- _GIVEN DATA_
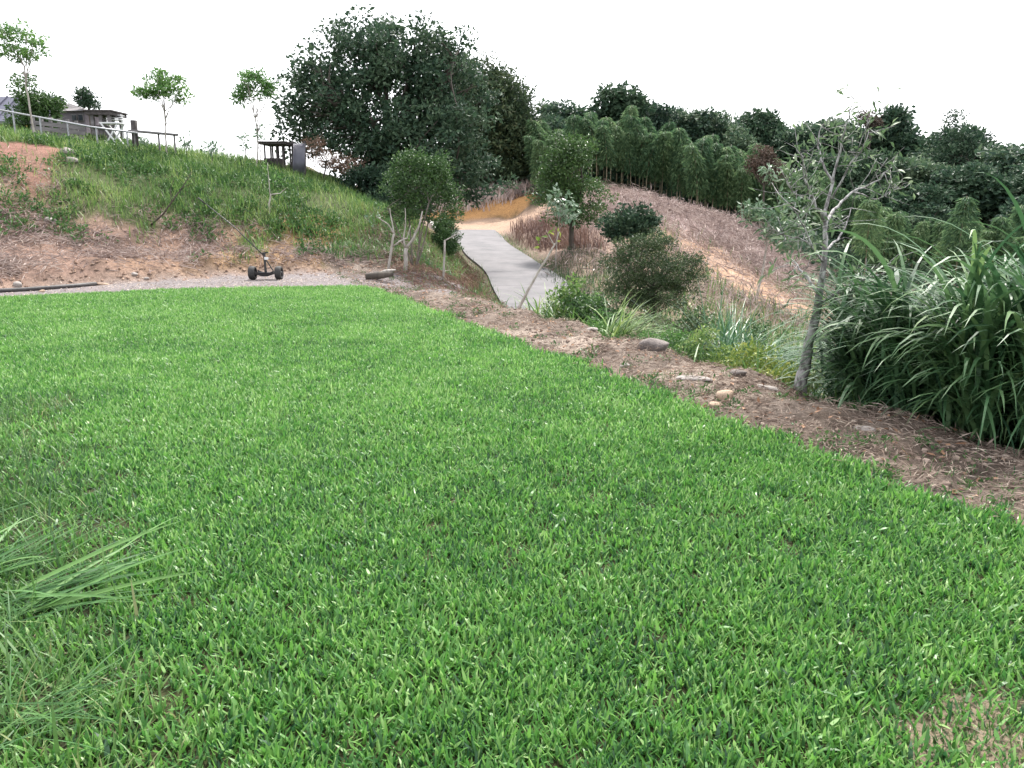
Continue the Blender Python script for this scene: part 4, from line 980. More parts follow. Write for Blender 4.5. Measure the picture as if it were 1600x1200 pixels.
elephant_grass(1385, 7.5, 'low left end clump of elephant grass right behind the slim grey tree', 26, 90, 1.2, 1.1, 1)
elephant_grass(1415, 6.8, 'second clump of elephant grass from the slim grey tree, its tips above the dead slope', 30, 90, 1.42, 1.15, 2)
elephant_grass(1510, 6.15, 'middle clump of elephant grass with tall upright tips behind the berm', 32, 110, 1.5, 1.1, 3)
elephant_grass(1480, 7.6, 'rear clump of elephant grass standing behind the middle clump', 32, 70, 1.75, 1.2, 4)
elephant_grass(1600, 5.6, 'nearest clump of elephant grass with broad leaves drooping over the berm', 32, 120, 1.36, 1.0, 5)
elephant_grass(1640, 6.7, 'tall clump of elephant grass at the far right behind the nearest clump', 32, 70, 1.42, 1.1, 6)
elephant_grass(1710, 5.2, 'outermost clump of elephant grass cut off by the edge of the view', 26, 60, 1.15, .9, 7)

# ------------------------------------------------------------------ plants behind the berm
def blade_clump(name, u, Y, label, cat, n, L, W, lean, mat, r=.25, az=None, big=30, tc=.5, rise=0):
    rs = np.random.RandomState(int(u)); b = stand(u, Y); t = thing(name, b, label, cat)
    P = np.stack([rs.normal(0, r * .6, n), rs.normal(0, r * .6, n), np.full(n, -.03)], -1)
    P[:, 2] += H(P[:, 0] + b[0], P[:, 1] + b[1]) - b[2]
    a = rs.uniform(0, 6.28, n) if az is None else rs.normal(az, .8, n)
    tag(link('leaves', blades('leaves', P, a, L * rs.uniform(.55, 1.1, n), W * rs.uniform(.7, 1.3, n), np.abs(rs.normal(lean, .25, n)), rs.uniform(.6, 1.9, n), np.clip(rs.normal(tc, .25, n), 0, 1), mat, 6, .93), t), kind='stuff')
    return t
blade_clump('grass_clump', 886, 13.9, 'bright green bushy grass clump beside the leaning stripped sapling', 'grass clump', 620, 1.2, .022, .35, M['bankgrass'], .4)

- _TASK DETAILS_
Your task is to pick out every line with the string "from" and copy it.

- _FULL SOLUTION_
Continue the Blender Python script for this scene: part 4, from line 980. More parts follow. Write for Blender 4.5. Measure the picture as if it were 1600x1200 pixels.
elephant_grass(1415, 6.8, 'second clump of elephant grass from the slim grey tree, its tips above the dead slope', 30, 90, 1.42, 1.15, 2)